Quelques jours avant le budget, les ressources d'aide alimentaire de Montréal lançaient pourtant un cri d'alarme devant leur incapacité à répondre aux besoins croissants, dont ceux d'un nombre grandissant de sans-abri.
Un autre des champs importants qu'identifie le Plan d'action interministériel en itinérance est l'éducation, en identifiant la nécessité du soutien au milieu scolaire pour favoriser la réussite académique des élèves des milieux défavorisés. Le cadre budgétaire des offres du gouvernement aux enseignants prévoit, au contraire, l'augmentation du nombre d'élèves par classe et la diminution des ressources de soutien aux élèves en difficulté.
Au niveau de la santé et des services sociaux, les coupures vécues dans différents services de ce ministère ont évidemment des impacts pour les personnes en situation d'itinérance, vu leur difficulté encore plus élevée d'accès aux services et leurs grands besoins.

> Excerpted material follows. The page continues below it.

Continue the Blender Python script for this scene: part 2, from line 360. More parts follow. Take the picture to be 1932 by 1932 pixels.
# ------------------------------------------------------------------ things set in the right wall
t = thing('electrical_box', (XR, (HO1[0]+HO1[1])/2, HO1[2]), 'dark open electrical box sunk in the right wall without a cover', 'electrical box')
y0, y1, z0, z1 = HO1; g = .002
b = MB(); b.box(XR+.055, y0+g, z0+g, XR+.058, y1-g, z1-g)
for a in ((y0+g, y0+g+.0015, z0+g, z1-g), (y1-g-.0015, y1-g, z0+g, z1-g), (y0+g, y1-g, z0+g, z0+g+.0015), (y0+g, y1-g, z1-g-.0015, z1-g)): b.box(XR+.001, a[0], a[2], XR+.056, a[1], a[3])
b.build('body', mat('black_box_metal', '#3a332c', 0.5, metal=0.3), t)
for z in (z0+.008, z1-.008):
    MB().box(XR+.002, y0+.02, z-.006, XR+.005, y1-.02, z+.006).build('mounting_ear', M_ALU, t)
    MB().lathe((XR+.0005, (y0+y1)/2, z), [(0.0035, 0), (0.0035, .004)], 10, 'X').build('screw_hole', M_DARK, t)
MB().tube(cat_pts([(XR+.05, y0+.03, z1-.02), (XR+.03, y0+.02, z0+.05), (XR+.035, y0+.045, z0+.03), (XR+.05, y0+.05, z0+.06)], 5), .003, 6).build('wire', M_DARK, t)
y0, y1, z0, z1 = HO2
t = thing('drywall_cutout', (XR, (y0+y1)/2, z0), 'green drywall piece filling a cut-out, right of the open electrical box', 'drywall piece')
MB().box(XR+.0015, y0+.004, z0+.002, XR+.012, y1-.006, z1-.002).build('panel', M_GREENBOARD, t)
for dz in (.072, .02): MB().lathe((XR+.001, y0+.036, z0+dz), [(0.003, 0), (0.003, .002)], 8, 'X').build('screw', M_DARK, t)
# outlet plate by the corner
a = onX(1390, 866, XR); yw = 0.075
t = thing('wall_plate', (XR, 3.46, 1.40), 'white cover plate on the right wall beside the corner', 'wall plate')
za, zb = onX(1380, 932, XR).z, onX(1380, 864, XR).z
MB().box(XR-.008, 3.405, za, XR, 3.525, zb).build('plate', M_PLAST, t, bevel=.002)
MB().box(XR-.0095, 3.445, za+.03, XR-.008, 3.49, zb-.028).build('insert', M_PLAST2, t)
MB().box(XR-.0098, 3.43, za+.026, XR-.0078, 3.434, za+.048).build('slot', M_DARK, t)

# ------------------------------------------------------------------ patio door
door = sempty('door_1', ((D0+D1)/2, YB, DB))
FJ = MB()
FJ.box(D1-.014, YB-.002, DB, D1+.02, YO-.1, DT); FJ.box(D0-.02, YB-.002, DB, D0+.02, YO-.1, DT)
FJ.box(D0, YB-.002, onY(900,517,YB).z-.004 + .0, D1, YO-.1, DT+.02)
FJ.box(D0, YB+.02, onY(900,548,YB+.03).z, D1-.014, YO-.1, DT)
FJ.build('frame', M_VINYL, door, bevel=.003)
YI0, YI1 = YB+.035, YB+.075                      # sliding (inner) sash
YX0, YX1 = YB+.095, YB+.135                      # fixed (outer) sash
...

Il faut souligner aussi que le 2e budget libéral ne rétablit pas l'accroissement du financement important des organismes communautaires, accordé sous le gouvernement Marois et qui avait été complètement sabré par le premier budget Leitao. Le gouvernement demande ainsi aux organismes de répondre à davantage de personnes, en plus grande difficulté, avec moins de moyens.